Our goal is to grow bigger diamonds and offer them at slightly below-market prices. Our diamonds grow about a milli­meter a month. Making a bigger diamond is hard--it might crack as it grows, and you need more material to start it and a larger reactor. Now we can grow a 15-carat diamond, compared with the three-carat we launched with.

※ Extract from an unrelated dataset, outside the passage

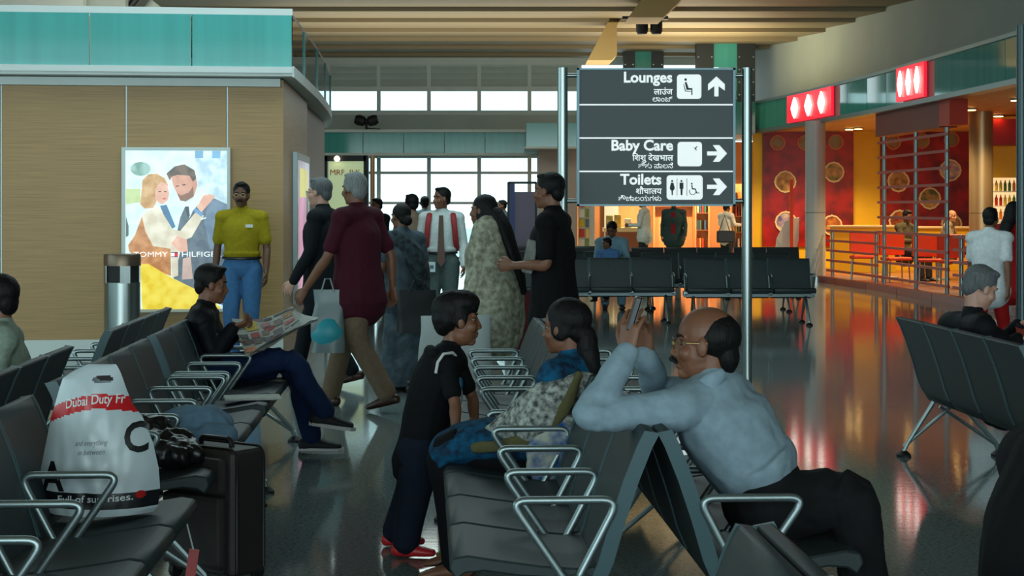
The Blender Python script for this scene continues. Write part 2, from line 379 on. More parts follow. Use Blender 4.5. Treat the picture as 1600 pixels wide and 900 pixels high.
# lit red signs with white spindles on the fascia
def spindle_sign(pa, pb, label, n=3):
    Ya, Yb = cY(pa), cY(pb)
    e = empty('fascia_sign', (cx((Ya+Yb)/2), (Ya+Yb)/2, 3.36)); tag(e, label, 'sign')
    o = e.location
    b = strip([(x-o.x-.09, y-o.y) for x, y in cpath(Ya, Yb, 4)], -.02, .56, .05); b.build('red_panel', mat('lit_red_panel', (226, 26, 50), .3, emit=1.1), e)
    for k in range(n):
        y = Ya+(Yb-Ya)*(k+.65)/(n+.3); x = cx(y)-o.x-.13; hw = (Ya-Yb)*.07
        dx = (cx(y-.5)-cx(y+.5))
        pts = [(0, .05), (hw*.6, .16), (hw, .27), (hw*.6, .38), (0, .5), (-hw*.6, .38), (-hw, .27), (-hw*.6, .16)]
        s = MB(); s.prism(pts, .03, lambda u, v, t: (x+t-u*dx, y-o.y+u, v)); s.build('white_spindle', mat('lit_white', (255, 250, 235), .4, emit=2.6), e)
spindle_sign(1236, 1306, 'lit red fascia sign with three white spindles over the left column')
spindle_sign(1408, 1452, 'lit red fascia sign with white spindles over the trellis')
# maroon box below the fascia, orange end
ob = empty('awning_box', (0, 0, 0)); tag(ob, 'maroon box with an orange end hanging below the curved fascia', 'awning')
strip(cpath(cY(1358), cY(1456), 6, .12), 2.82, 3.26, .3).build('maroon_side', mat('maroon_board', (128, 52, 46), .5), ob)
strip(cpath(cY(1456), cY(1472), 2, .12), 2.84, 3.26, .3).build('orange_end', mat('orange_board', (206, 58, 30), .5), ob)
# back wall of the restaurant: yellow with two red mural panels
YM = 40.4
bw = struct(MB().span((GX(1178, YM), YM, 0), (14.9, YM+.2, 3.28)).build('wall_restaurant', M_YEL)); bw['label'] = 'yellow back wall of the restaurant'
def mx(px): return GX(px, YM-.1)
def mz(py): return zy(py, YM-.1)
def mural(pa, pb, label, meds):
    e = empty('mural_panel', (mx((pa+pb)/2), YM-.02, .75)); tag(e, label, 'mural'); o = e.location
    MB().span((mx(pa)-o.x, -.05, mz(385)-o.z), (mx(pb)-o.x, 0, mz(200)-o.z)).build('red_board', M_MURAL, e)
    for i, (px, py, r) in enumerate(meds):
        R = r*YM/F; c = Vector((mx(px)-o.x, -.06, mz(py)-o.z)); small = r < 15
        out = []; inn = []
        for k in range(48):
            a = 2*PI*k/48; s = R*(1-.05*abs(math.cos(4*a))**6+(.10*max(0, math.cos(4*a))**30))
            out.append((s*math.cos(a), s*math.sin(a))); inn.append((s*.86*math.cos(a), s*.86*math.sin(a)))
        b = MB(); n = 48
        vs = [(c.x+u, c.y-.03, c.z+v) for u, v in out]+[(c.x+u, c.y-.03, c.z+v) for u, v in inn]+[(c.x+u, c.y, c.z+v) for u, v in out]+[(c.x+u, c.y, c.z+v) for u, v in inn]
        fs = []
        for k in range(n):
            l = (k+1) % n; fs += [(k, l, n+l, n+k), (k, 2*n+k, 2*n+l, l), (n+k, n+l, 3*n+l, 3*n+k)]
        b.add(vs, fs); md = b.build('medallion_ring', M_CREAM if not small else mat('bronze_print', (196, 110, 62), .4), e)
        d = MB(); d.prism(inn, .012, lambda u, v, t: (c.x+u, c.y-t, c.z+v))
        cols = [((206, 150, 90), (70, 90, 40)), ((216, 196, 170), (90, 80, 150)), ((196, 120, 40), (120, 30, 20)), ((210, 160, 90), (110, 70, 30))]
        a, bb = cols[i % 4] if not small else ((120, 130, 90), (150, 70, 40))
        d.build('food_picture', mat('food_print_%d%s' % (i % 4, 's' if small else ''), a, .4, col2=bb, scale=5), md)
mural(1192, 1334, 'dark red food mural left, behind the grey column', [(1215, 223, 12), (1258, 223, 12), (1306, 222, 12), (1227, 284, 17), (1303, 269, 16), (1228, 347, 17), (1300, 352, 16)])
mural(1376, 1514, 'dark red food mural behind the slatted trellis', [(1396, 222, 12), (1441, 220, 12), (1487, 218, 12), (1404, 283, 17), (1453, 310, 17), (1485, 266, 17), (1406, 345, 17), (1487, 350, 16)])
# round columns
for i, (px, Y, r, l) in enumerate(((1274, 35.4, .205, 'light grey round column at the left end of the restaurant front'), (1533, 32.0, .215, 'steel round column inside the restaurant behind the trellis'))):
    e = empty('round_column', (GX(px, Y), Y, 0)); tag(e, l, 'column'); m_ = M_PALE if i == 0 else M_STEEL
    MB().lathe([(r, .1), (r, 1.4)], seg=28).build('lower_shaft', mat('column_paint', (170, 176, 176), .35) if i == 0 else mat('bronzed_steel', (176, 150, 110), .35, .6), e, True)
    MB().lathe([(r, 1.41), (r, 3.28)], seg=28).build('upper_shaft', MATS['column_paint'] if i == 0 else MATS['bronzed_steel'], e, True)
    MB().lathe([(r-.01, 1.39), (r-.01, 1.42)], seg=28).build('joint', M_DARKM, e)
    MB().lathe([(r+.03, 0), (r+.03, .1)], seg=28).build('base', M_STEEL, e)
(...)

Counter critics with customer experience

When consumers are skeptical, we tackle it through education. If you ask people abstractly whether they would buy a synthetic diamond, they tend to be disinclined. But that's like asking consumers in 1990 whether they would buy an electric car, at a time when the only electric cars in existence were golf carts. When people see our diamonds in a store and understand their cultivation, there is zero resistance. We lose virtually no customers once people are educated. Cultivated diamonds are simply a better product all around. It's like organic food--it's better.


A synthetic history

Diamond Foundry's high-tech process is poised to bring lab-grown diamonds to the masses--but it's hardly the first upstart to bet on manufacturing fine jewels.

1945: Lab-grown gemstones are born. Caltech grad Carroll F. Chatham's San Francisco-based Chatham Created Gems & Diamonds pioneered commercial-scale lab-grown gemstones--rubies, emeralds, and sapphires. Today, Chatham's son runs the company, which began manufacturing colored diamonds in the 1980s.

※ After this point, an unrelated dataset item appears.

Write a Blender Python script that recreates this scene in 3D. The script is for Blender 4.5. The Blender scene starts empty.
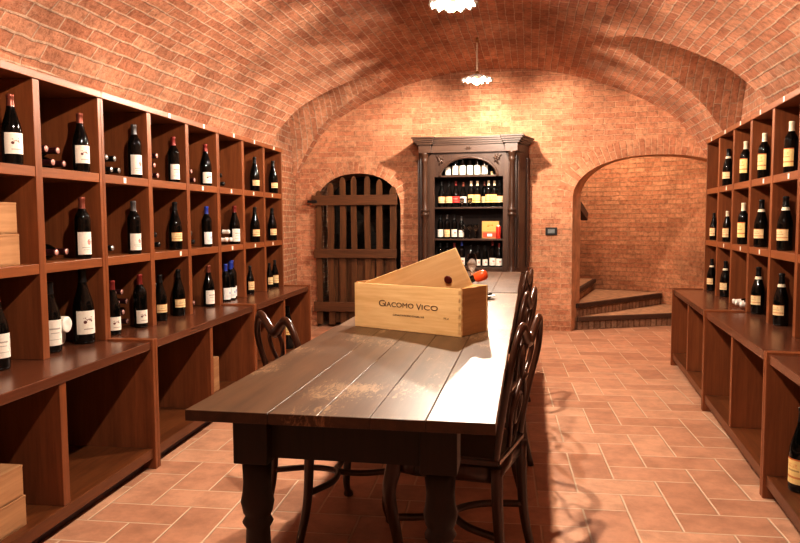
import bpy, bmesh, math, random
from math import sin, cos, tan, pi, sqrt, radians
from mathutils import Vector, Matrix

random.seed(7)
scene = bpy.context.scene
COL = scene.collection
V = Vector

# ------------------------------------------------------------------ materials
def nodes_of(name):
    m = bpy.data.materials.new(name); m.use_nodes = True
    nt = m.node_tree; nt.nodes.clear()
    out = nt.nodes.new('ShaderNodeOutputMaterial'); b = nt.nodes.new('ShaderNodeBsdfPrincipled')
    nt.links.new(b.outputs[0], out.inputs[0])
    return m, nt, b

def N(nt, kind, **kw):
    n = nt.nodes.new(kind)
    for k, v in kw.items():
        if k in n.inputs: n.inputs[k].default_value = v
        else: setattr(n, k, v)
    return n

def ramp(nt, fac, stops):
    r = nt.nodes.new('ShaderNodeValToRGB'); el = r.color_ramp.elements
    while len(el) < len(stops): el.new(.5)
    for e, (p, c) in zip(el, stops): e.position = p; e.color = (c[0], c[1], c[2], 1)
    nt.links.new(fac, r.inputs[0]); return r.outputs[0]

def mixc(nt, fac, a, b, mode='MIX'):
    m = nt.nodes.new('ShaderNodeMix'); m.data_type = 'RGBA'; m.blend_type = mode
    for sock, v in ((m.inputs[0], fac), (m.inputs[6], a), (m.inputs[7], b)):
        if hasattr(v, 'is_output'): nt.links.new(v, sock)
        elif isinstance(v, (tuple, list)): sock.default_value = (v[0], v[1], v[2], 1)
        else: sock.default_value = v
    return m.outputs[2]

def math_(nt, op, a, b=None, c=None):
    m = nt.nodes.new('ShaderNodeMath'); m.operation = op
    for i, v in enumerate((a, b, c)):
        if v is None: continue
        if hasattr(v, 'is_output'): nt.links.new(v, m.inputs[i])
        else: m.inputs[i].default_value = v
    return m.outputs[0]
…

1990: Diamonds built for computing. Robert Linares, a Bell Labs PhD with expertise in crystal-growth technology, founded Boston-based Apollo Diamond, which grew diamonds--long coveted for their thermal conductivity--for industries like nanotechnology and computing.

1996: White diamonds get a manmade makeover. Retired Army brigadier general Carter Clarke founded Sarasota, Florida-based Gemesis using Russian technology to mass produce gem-grade diamonds. It took the company 15 years to manufacture its first white diamond--a process much more complex than producing the yellow diamonds it had previously been making.

2005: Synthetics start to shine on e-commerce. Entrepreneurs Beth Gerstein and Eric Grossberg opened San Francisco, California-based Brilliant Earth, an online retailer founded to sell "ethical" jewelry that today uses lab-grown diamonds and ethically sourced diamonds and gemstones. They claim to be the category's largest direct-to-consumer seller.

2015: DIY diamond ring. Two years after purchasing a lab-grown diamond engagement ring, husband-and- wife team Jason Payne and Lindsay Reinsmith opened Silicon Valley-based retailer Ada Diamonds, where customers can design their own synthetic diamond jewelry--up to 10 carats.